::: Data for this exercise :::

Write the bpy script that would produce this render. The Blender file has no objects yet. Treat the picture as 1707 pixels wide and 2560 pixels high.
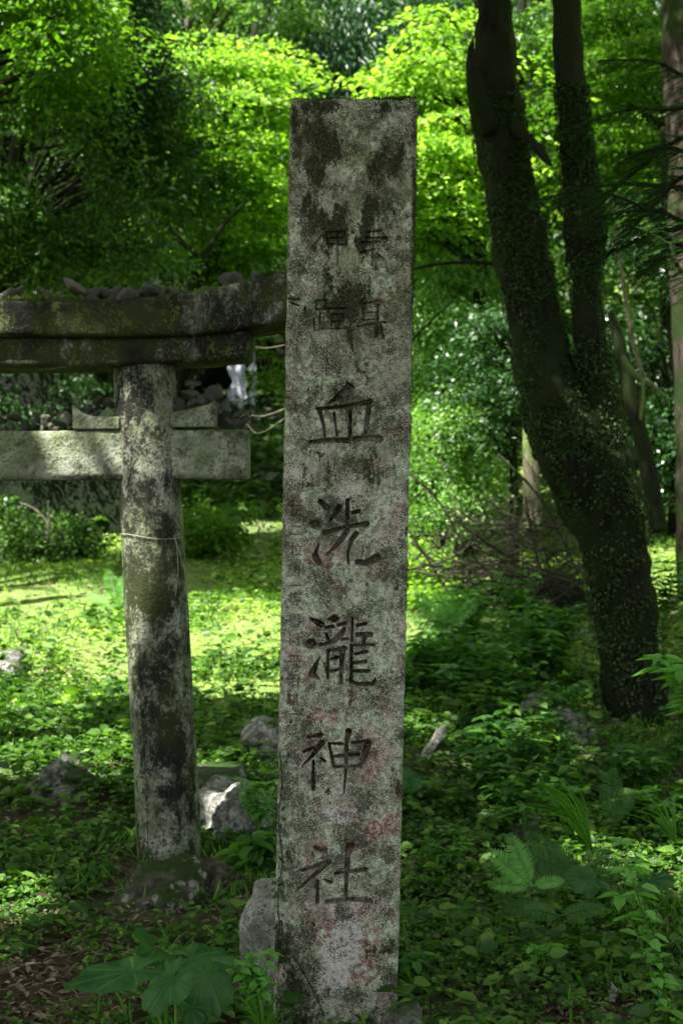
import bpy, bmesh, math, random
import numpy as np
from mathutils import Vector, Matrix

R = math.radians
scene = bpy.context.scene
COL = scene.collection
# ------------------------------------------------------------------ camera
CAMZ = 1.37
FPX = 50 / 36 * 2560.0
cam_d = bpy.data.cameras.new("camera")
cam = bpy.data.objects.new("camera", cam_d)
COL.objects.link(cam)
cam.location = (0, 0, CAMZ)
cam.rotation_euler = (R(90), 0, 0)
cam_d.lens = 50
cam_d.sensor_width = 36
cam_d.clip_end = 600
cam_d.dof.use_dof = True
cam_d.dof.focus_distance = 3.7
cam_d.dof.aperture_fstop = 5.6
scene.camera = cam
# ------------------------------------------------------------------ light
SUN = Vector((-0.44, -0.42, 1.0)).normalized()     # towards the sun
sun_el = math.asin(SUN.z)
sun_az = math.atan2(SUN.x, SUN.y)
world = bpy.data.worlds.new("World")
scene.world = world
world.use_nodes = True
wn = world.node_tree
sky = wn.nodes.new("ShaderNodeTexSky")
sky.sky_type = 'NISHITA'
sky.sun_disc = False
sky.sun_elevation = sun_el
sky.sun_rotation = sun_az
sky.ozone_density = 0.6
sky.air_density = 0.8
sky.dust_density = 3.0
bg = wn.nodes["Background"]
bg.inputs[1].default_value = 0.075
hs = wn.nodes.new("ShaderNodeHueSaturation")      # camera white balance set for open shade
hs.inputs["Saturation"].default_value = 0.45
wn.links.new(sky.outputs[0], hs.inputs["Color"])
wn.links.new(hs.outputs[0], bg.inputs[0])
sd = bpy.data.lights.new("sun", 'SUN')
sd.energy = 5.0
sd.angle = R(0.55)
sd.color = (1.0, 0.955, 0.88)
so = bpy.data.objects.new("sun", sd)
COL.objects.link(so)
so.location = SUN * 40
so.rotation_euler = SUN.to_track_quat('Z', 'Y').to_euler()
scene.view_settings.view_transform = 'Standard'
scene.view_settings.look = 'None'
scene.view_settings.exposure = 2.0
scene.view_settings.gamma = 1.0
cy = scene.cycles
cy.max_bounces = 5
cy.diffuse_bounces = 3
cy.glossy_bounces = 2
cy.transmission_bounces = 4
cy.transparent_max_bounces = 4
cy.caustics_reflective = False
cy.caustics_refractive = False
cy.sample_clamp_indirect = 6
cy.sample_clamp_direct = 6
cy.use_denoising = True
cy.use_adaptive_sampling = True
cy.adaptive_threshold = 0.02

# ------------------------------------------------------------------ helpers
def px(x, y, D):
    return np.array([(x - 853.5) / FPX * D, D, CAMZ + (1280 - y) / FPX * D])

def _hash(ix, iy, iz, seed):
    h = (ix * 374761393 + iy * 668265263 + iz * 2147483647 + seed * 974634777) & 0xFFFFFFFF
    h = ((h ^ (h >> 13)) * 1274126177) & 0xFFFFFFFF
    h = ((h ^ (h >> 16)) * 2246822519) & 0xFFFFFFFF
    return ((h ^ (h >> 15)) & 0xFFFFFF) / float(0xFFFFFF)

def vnoise(p, seed=0):
    p = np.asarray(p, float)
    i = np.floor(p).astype(np.int64)
    f = p - i
    f = f * f * (3 - 2 * f)
    x, y, z = i[..., 0], i[..., 1], i[..., 2]
    r = 0
    for dx in (0, 1):
        wx = f[..., 0] if dx else 1 - f[..., 0]
        for dy in (0, 1):
            wy = f[..., 1] if dy else 1 - f[..., 1]
            for dz in (0, 1):
                wz = f[..., 2] if dz else 1 - f[..., 2]
                r = r + wx * wy * wz * _hash(x + dx, y + dy, z + dz, seed)
    return r * 2 - 1

def fbm(p, seed=0, oct=4):
    r, a, s = 0, 1.0, 1.0
    for k in range(oct):
        r = r + a * vnoise(np.asarray(p) * s, seed + k * 17)
        a *= 0.5
        s *= 2.03
    return r

def smooth(x, a, b):
    t = np.clip((x - a) / (b - a), 0, 1)
    return t * t * (3 - 2 * t)

def terrain(x, y):
    x = np.asarray(x, float); y = np.asarray(y, float)
    z = np.interp(y, [-60, 0, 3.5, 5.0, 6.2, 16, 24, 27, 45, 140], [-3, -.05, 0, -.06, 0.0, 1.05, 2.7, 4.2, 20, 62])
    z = z + np.maximum(0, np.abs(x + 1.4) - 0.9) * 0.55 * smooth(y, 15, 21) * (1 - smooth(y, 40, 60))
    z = z + np.maximum(0, x - 2.4) * 0.30 * smooth(y, 5, 9) + np.maximum(0, -x - 3.6) * 0.35 * smooth(y, 5, 9)
    z = z + 0.035 * fbm(np.stack([x * 1.1, y * 1.1, 0 * x], -1), 3, 3) * smooth(y, 2, 8) + 0.012 * fbm(np.stack([x * 5, y * 5, 0 * x], -1), 5, 2)
    z = z + 0.5 * fbm(np.stack([x * .3, y * .3, 0 * x], -1), 9, 3) * smooth(y, 18, 26)
    return z

def ground_at(X, Y):
    """the ground point seen at photo pixel X, Y"""
    D = np.linspace(2.5, 40, 4000)
    gx = (X - 853.5) / FPX * D
    gz = CAMZ + (1280 - Y) / FPX * D
    h = terrain(gx, D)
    k = int(np.argmax(h >= gz))
    return np.array([gx[k], D[k], h[k]])

def tag(o, label=None, cat=None, group=None, kind=None):
    if label: o["label"] = label
    if cat: o["category"] = cat
    if group: o["group"] = group
    if kind: o["kind"] = kind
    return o

def empty(name, loc=(0, 0, 0), **kw):
    o = bpy.data.objects.new(name, None)
    o.empty_display_size = 0.1
    o.location = loc
    COL.objects.link(o)
    return tag(o, **kw)

def link(name, me, mat=None, parent=None, loc=(0, 0, 0), smooth_=True):
    o = bpy.data.objects.new(name, me)
    COL.objects.link(o)
    o.location = loc
    if mat is not None and not me.materials:
        me.materials.append(mat)
    if parent is not None:
        o.parent = parent
    if smooth_:
        me.polygons.foreach_set("use_smooth", np.ones(len(me.polygons), bool))
    return o

def raw_mesh(name, verts, faces):
    """verts (N,3); faces (M,k) of equal size k"""
    verts = np.ascontiguousarray(verts, np.float32)
    faces = np.ascontiguousarray(faces, np.int32)
    me = bpy.data.meshes.new(name)
    me.vertices.add(len(verts))
    me.vertices.foreach_set("co", verts.ravel())
    m, k = faces.shape
    me.loops.add(m * k)
    me.loops.foreach_set("vertex_index", faces.ravel())
    me.polygons.add(m)
    me.polygons.foreach_set("loop_start", np.arange(0, m * k, k, dtype=np.int32))
    me.update(calc_edges=True)
    return me

def merge(parts):
    """list of (verts, quads) -> one"""
    vs, fs, n = [], [], 0
    for v, f in parts:
        vs.append(v); fs.append(np.asarray(f) + n); n += len(v)
    return np.concatenate(vs), np.concatenate(fs)

def tube(path, rad, seg=8, bump=0.0, seed=0, cap=True, freq=6.0):
    path = np.asarray(path, float); n = len(path)
    rad = np.interp(np.linspace(0, 1, n), np.linspace(0, 1, len(rad)), rad) if len(rad) != n else np.asarray(rad, float)
    tan = np.gradient(path, axis=0)
    tan /= np.linalg.norm(tan, axis=1)[:, None] + 1e-9
    ref = np.array([0.13, 1.0, 0.07]) if abs(tan[:, 1]).mean() < 0.8 else np.array([1.0, 0.1, 0])
    a = np.cross(tan, ref); a /= np.linalg.norm(a, axis=1)[:, None] + 1e-9
    b = np.cross(tan, a)
    th = np.linspace(0, 2 * math.pi, seg, endpoint=False)
    dirs = a[:, None, :] * np.cos(th)[None, :, None] + b[:, None, :] * np.sin(th)[None, :, None]
    r = rad[:, None].repeat(seg, 1)
    if bump:
        pp = path[:, None, :] + dirs * rad[:, None, None]
        r = r * (1 + bump * fbm(pp * freq * np.array([1, 1, .45]), seed, 3))
    v = (path[:, None, :] + dirs * r[..., None]).reshape(-1, 3)
    i = np.arange(n - 1)[:, None] * seg
    j = np.arange(seg)[None, :]
    j2 = (j + 1) % seg
    f = np.stack([i + j, i + j2, i + seg + j2, i + seg + j], -1).reshape(-1, 4)
    if cap:
        c0 = len(v)
        v = np.concatenate([v, path[:1], path[-1:]])
        e = []
        for q in range(0, seg, 2):
            e.append([c0, (q + 2) % seg, (q + 1) % seg, q])
            l = (n - 1) * seg
            e.append([c0 + 1, l + q, l + (q + 1) % seg, l + (q + 2) % seg])
        f = np.concatenate([f, np.array(e)])
    return v, f

def spline(pts, n):
    """Catmull-Rom through pts (m,k)"""
    p = np.asarray(pts, float); m = len(p)
    q = np.concatenate([[2 * p[0] - p[1]], p, [2 * p[-1] - p[-2]]])
    t = np.linspace(0, m - 1, n); i = np.minimum(t.astype(int), m - 2); f = (t - i)[:, None]
    a, b, c, d = q[i], q[i + 1], q[i + 2], q[i + 3]
    return 0.5 * (2 * b + (c - a) * f + (2 * a - 5 * b + 4 * c - d) * f ** 2 + (3 * b - a - 3 * c + d) * f ** 3)

def unit(v):
    return v / (np.linalg.norm(v, axis=-1, keepdims=True) + 1e-9)

def leaves(c, d, nrm, size, aspect=0.5, detail=False, fold=0.15, curl=0.0):
    """c base points (N,3), d directions, nrm normals, size (N,). returns verts, quads"""
    N = len(c)
    d = unit(d); s = unit(np.cross(d, nrm)); u = np.cross(s, d)
    size = np.asarray(size).reshape(-1, 1) * np.ones((N, 1))
    w = size * aspect * 0.5
    if not detail:
        v = np.stack([c, c + d * size * .45 + s * w + u * w * fold * 2, c + d * size - u * size * curl, c + d * size * .45 - s * w + u * w * fold * 2], 1)
        return v.reshape(-1, 3), np.arange(N * 4).reshape(-1, 4)
    up = u * w * fold * 2
    v = np.stack([c, c + d * size - u * size * curl,
                  c + d * size * .22 + s * w * .85 + up, c + d * size * .62 + s * w * .9 + up - u * size * curl * .35,
                  c + d * size * .62 - s * w * .9 + up - u * size * curl * .35, c + d * size * .22 - s * w * .85 + up], 1)
    b = np.arange(N)[:, None] * 6
    f = np.concatenate([b + np.array([0, 2, 3, 1]), b + np.array([0, 1, 4, 5])], 1).reshape(-1, 4)
    return v.reshape(-1, 3), f

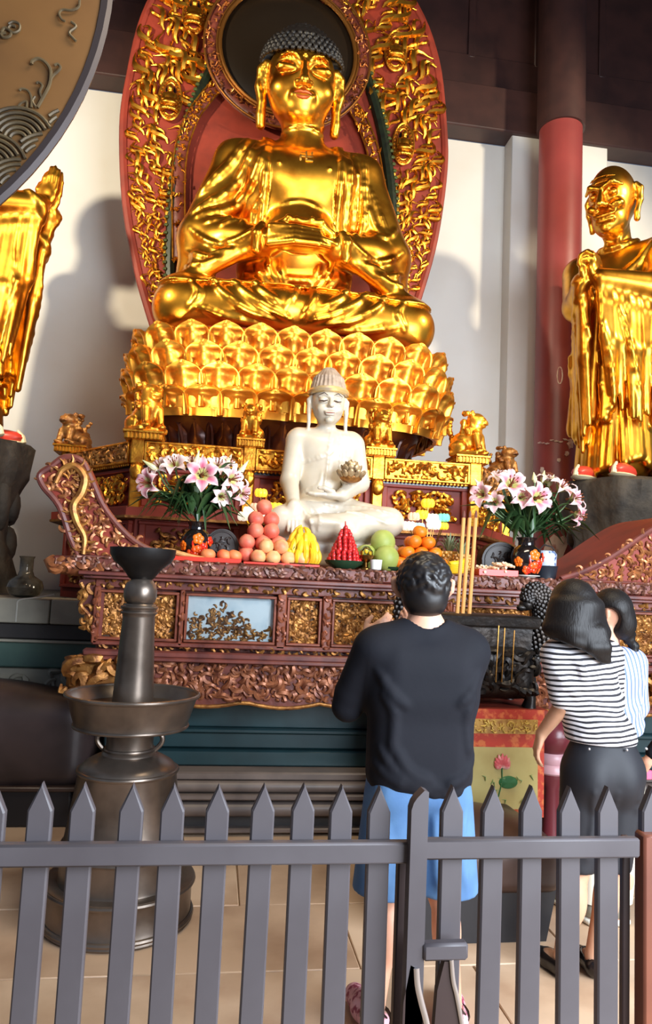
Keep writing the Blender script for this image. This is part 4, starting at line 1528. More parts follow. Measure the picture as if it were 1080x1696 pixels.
def arhat(name, label, loc, rot, praying, mir, seed):
    t = thing(name, label, 'statue', loc)
    g = random.Random(seed)
    S = SDF((-0.95, -1.10, 0.02), (0.95, 0.62, 3.62), 0.0165)
    lift = 0.08 if praying else -0.16
    # trunk under the robe
    S.cap((0, 0.02, 0.3), (0, 0.02, 1.6), 0.36, 0.33)
    S.ell((0, 0.03, 2.1), (0.42, 0.30, 0.60), 0.1)
    S.cap((-0.42, 0.06, 2.50), (0.42, 0.06, 2.50), 0.20, 0.20, 0.10)
    # pleats of the skirt and of the robe
    for n, z0, z1, ra, rb, rr, jit in ((30, 0.10, 1.0, 0.40, 0.36, 0.055, 0.06), (26, 0.55, 2.1, 0.46, 0.37, 0.062, 0.22)):
        for i in range(n):
            a = 2 * pi * (i + g.uniform(-.25, .25)) / n
            z = z0 + g.uniform(0, jit) + 0.10 * sin(a * 2)
            lean = g.uniform(-.10, .10)
            S.cap((ra * 1.05 * sin(a + lean), -ra * 0.88 * cos(a + lean), z), (rb * sin(a), -rb * 0.82 * cos(a), z1), rr * g.uniform(0.8, 1.2), rr * 0.7, 0.025)
    # arms and hanging sleeves
    for s in (-1, 1):
        sh, el, wr = (s * 0.48, 0.05, 2.50), (s * (0.36 if s == -mir else 0.52), -0.24, 2.08 + lift * .5), (s * 0.10, -0.72, 2.22 + lift)
        S.cap(sh, el, 0.19, 0.165, 0.08)
        S.cap(el, wr, 0.155, 0.095, 0.06)
        for i in range(8):
            f = i / 7
            p = [el[j] + (wr[j] - el[j]) * f for j in range(3)]
            zb = 1.15 - 0.75 * sin(pi * (0.25 + 0.5 * f)) + g.uniform(-.10, .06)
            if s == mir:
                zb += 0.25
            q = [p[0] + s * 0.05 * (1 - f) + 0.02 * sin(i * 2.1), p[1] + 0.10 * f + 0.025 * cos(i * 2.7) + 0.06, zb]
            ra = 0.155 + (0.095 - 0.155) * f
            w_ = g.uniform(0.93, 1.1)
            md2 = [(p[j] + q[j]) / 2 + g.uniform(-.012, .012) for j in range(3)]
            S.poly([(p[0], p[1], p[2] - ra * 0.55), (p[0] * 0.6 + md2[0] * 0.4, p[1] * 0.6 + md2[1] * 0.4, p[2] - ra - 0.12), md2, q], [0.060, 0.055 * w_, 0.056 * w_, 0.026 * w_], 0.035)
            if i < 7:
                S.cap((p[0] * .96, p[1] + .04, p[2] - 0.1), (q[0] * .96, q[1] + .05, q[2] + 0.12), 0.05, 0.03, 0.04)
        S.cap((wr[0] * 1.15, wr[1] + 0.08, wr[2] - 0.03), (wr[0] * 1.1, wr[1] + 0.10, wr[2] - 0.55), 0.075, 0.04, 0.04)
    # wrapped folds over chest and shoulder
    L = []
    for k in range(7):
        L.append([(mir * (0.44 - 0.02 * k), 2.62 - 0.03 * k), (mir * (0.22 - 0.05 * k), 2.32 - 0.05 * k), (-mir * (0.08 + 0.03 * k), 2.02 - 0.05 * k), (-mir * 0.30, 1.85 - 0.03 * k)])
    for k in range(4):
        L.append([(-mir * (0.40 - 0.06 * k), 2.66), (-mir * (0.30 - 0.05 * k), 2.35), (-mir * (0.18 - 0.03 * k), 2.05)])
    for k in range(5):
        L.append([(-0.40 + 0.16 * k, 1.75), (-0.38 + 0.18 * k, 1.3), (-0.42 + 0.2 * k, 0.85)])
    S.folds(L, 0.034, k=0.02)
    # collar
    S.poly([(0.19 * sin(a), 0.0 - 0.17 * cos(a), 2.70 - 0.08 * cos(a)) for a in np.linspace(-2.2, 2.2, 11)], 0.035, 0.02)
    # neck and head
    S.cap((0, 0.02, 2.55), (0, -0.06, 2.95), 0.15, 0.13, 0.05)
    H = (0, -0.12, 3.14)
    AR = rotm(radians(14), 0, 0)

    def h3(x, y, z):
        v = AR @ np.array([x, y, z + 0.25])
        return (H[0] + v[0] * 1.06, H[1] + v[1] * 1.06, H[2] - 0.25 + v[2] * 1.06)
    S.ell(h3(0, 0.02, 0.04), (0.245, 0.29, 0.34), 0.03, rot=AR)
    S.ell(h3(0, -0.10, -0.20), (0.19, 0.19, 0.20), 0.07, rot=AR)
    for s in (-1, 1):
        S.ell(h3(s * 0.10, -0.265, 0.035), (0.072, 0.05, 0.05), 0.03, 's', rot=AR)
        S.ell(h3(s * 0.10, -0.235, 0.03), (0.05, 0.045, 0.040), 0.01, rot=AR)
        S.poly([h3(s * 0.035, -0.285, 0.095), h3(s * 0.11, -0.275, 0.125), h3(s * 0.19, -0.20, 0.085)], [0.028, 0.03, 0.018], 0.03)
        S.ell(h3(s * 0.13, -0.215, -0.09), (0.072, 0.06, 0.055), 0.04, rot=AR)
        S.poly([h3(s * 0.06, -0.275, -0.085), h3(s * 0.115, -0.245, -0.14), h3(s * 0.12, -0.20, -0.215)], [0.012, 0.014, 0.01], 0.015)
        S.ell(h3(s * 0.042, -0.305, -0.085), 0.032, 0.015, rot=AR)
        S.poly([h3(s * 0.245, 0.03, 0.11), h3(s * 0.275, 0.045, 0.06), h3(s * 0.268, 0.03, -0.06), h3(s * 0.24, 0.0, -0.17), h3(s * 0.235, 0.0, -0.24)], [0.03, 0.036, 0.034, 0.03, 0.036], 0.02)
        S.poly([h3(s * 0.07, -0.245, 0.19), h3(s * 0.13, -0.22, 0.195)], 0.010, 0.012)
        S.cap((s * 0.06, -0.165, 2.68), (s * 0.12, -0.10, 2.88), 0.03, 0.03, 0.03)
    S.poly([h3(0, -0.275, 0.09), h3(0, -0.315, -0.01), h3(0, -0.35, -0.075)], [0.026, 0.032, 0.042], 0.02)
    S.poly([h3(x, -0.285 + 1.6 * x * x, -0.185 + 0.9 * x * x) for x in (-0.10, -0.05, 0, 0.05, 0.10)], 0.022, 0.012)
    S.poly([h3(x, -0.275 + 1.6 * x * x, -0.235 + 0.8 * x * x) for x in (-0.08, -0.04, 0, 0.04, 0.08)], 0.024, 0.012)
    S.poly([h3(x, -0.30 + 1.6 * x * x, -0.211 + 0.9 * x * x) for x in (-0.10, -0.05, 0, 0.05, 0.10)], 0.008, 0.005, 's')
    S.ell(h3(0, -0.225, -0.31), (0.075, 0.06, 0.055), 0.03, rot=AR)
    for k in range(2):
        S.poly([h3(x, -0.262 + 1.1 * x * x + 0.02 * k, 0.16 + 0.055 * k - 0.4 * x * x) for x in (-0.1, -0.05, 0, 0.05, 0.1)], 0.010, 0.012)
    # hands
    z0 = 2.24 + lift
    if praying:
        for s in (-1, 1):
            S.ell((s * 0.045, -0.76, z0 + 0.10), (0.04, 0.085, 0.11), 0.02)
            for k in range(4):
                a = -0.065 + 0.043 * k
                S.poly([(s * 0.042, -0.765 + a, z0 + 0.15), (s * 0.036, -0.775 + a * 1.05, z0 + 0.28 + 0.02 * (k in (1, 2))), (s * 0.024, -0.78 + a, z0 + 0.37 + 0.035 * (k in (1, 2)) - 0.03 * (k == 3))], [0.028, 0.025, 0.018], 0.008)
            S.poly([(s * 0.05, -0.69, z0 + 0.06), (s * 0.045, -0.655, z0 + 0.16), (s * 0.03, -0.66, z0 + 0.23)], [0.034, 0.028, 0.02], 0.01)
    else:
        for s in (-1, 1):
            S.ell((s * 0.048, -0.76, z0 + 0.08), (0.050, 0.105, 0.125), 0.02)
            S.ell((s * 0.02, -0.775, z0 + 0.165), (0.06, 0.095, 0.075), 0.01)
            for k in range(4):
                y = -0.685 - 0.047 * k + 0.012 * s
                S.poly([(s * 0.075, y, z0 + 0.13), (s * 0.050, y - 0.012, z0 + 0.215), (-s * 0.02, y - 0.020, z0 + 0.235), (-s * 0.085, y - 0.015, z0 + 0.185)], [0.030, 0.030, 0.027, 0.020], 0.008)
        for s in (-1, 1):
            S.poly([(s * 0.05, -0.70, z0 + 0.13), (s * 0.03, -0.74, z0 + 0.23), (s * 0.006, -0.80, z0 + 0.255)], [0.036, 0.03, 0.024], 0.01)
    S.build('body', GOLD2, t)
    bpy.data.objects  # (the mesh is local to the thing)
    m = MB()
    for s in (-1, 1):
        x = loc[0] + s * 0.20
        m.ell((x, loc[1] - 0.36, loc[2] + 0.075), (0.11, 0.25, 0.085), 16, 8)
    m.build('shoes', SHOE_R, t)
    m = MB()
    for s in (-1, 1):
        m.ell((loc[0] + s * 0.20, loc[1] - 0.36, loc[2] + 0.028), (0.118, 0.26, 0.030), 16, 6)
        m.tube([(loc[0] + s * 0.20, loc[1] - 0.60, loc[2] + 0.03), (loc[0] + s * 0.20, loc[1] - 0.585, loc[2] + 0.09), (loc[0] + s * 0.20, loc[1] - 0.53, loc[2] + 0.15)], [0.03, 0.025, 0.014], 8)
    m.build('shoe_soles', SHOE_W, t)
    t.rotation_euler = (0, 0, rot)
    # the SDF body was sculpted about the origin: undo the world shift
    for ch in KIDS[t.name]:
        if ch.name.startswith('body'):
            ch.data.transform(Matrix.Translation(Vector(loc)))
    return t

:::

▶ [Short exercise]: In the entries above, find the line that contains "from mathutils import Vector, Matrix", then repeat exactly every line from the first one through that line, with no pictures.

▶ [Task solution]:
Write the bpy script that would produce this render. The Blender file has no objects yet. Treat the picture as 1707 pixels wide and 2560 pixels high.
import bpy, bmesh, math, random
import numpy as np
from mathutils import Vector, Matrix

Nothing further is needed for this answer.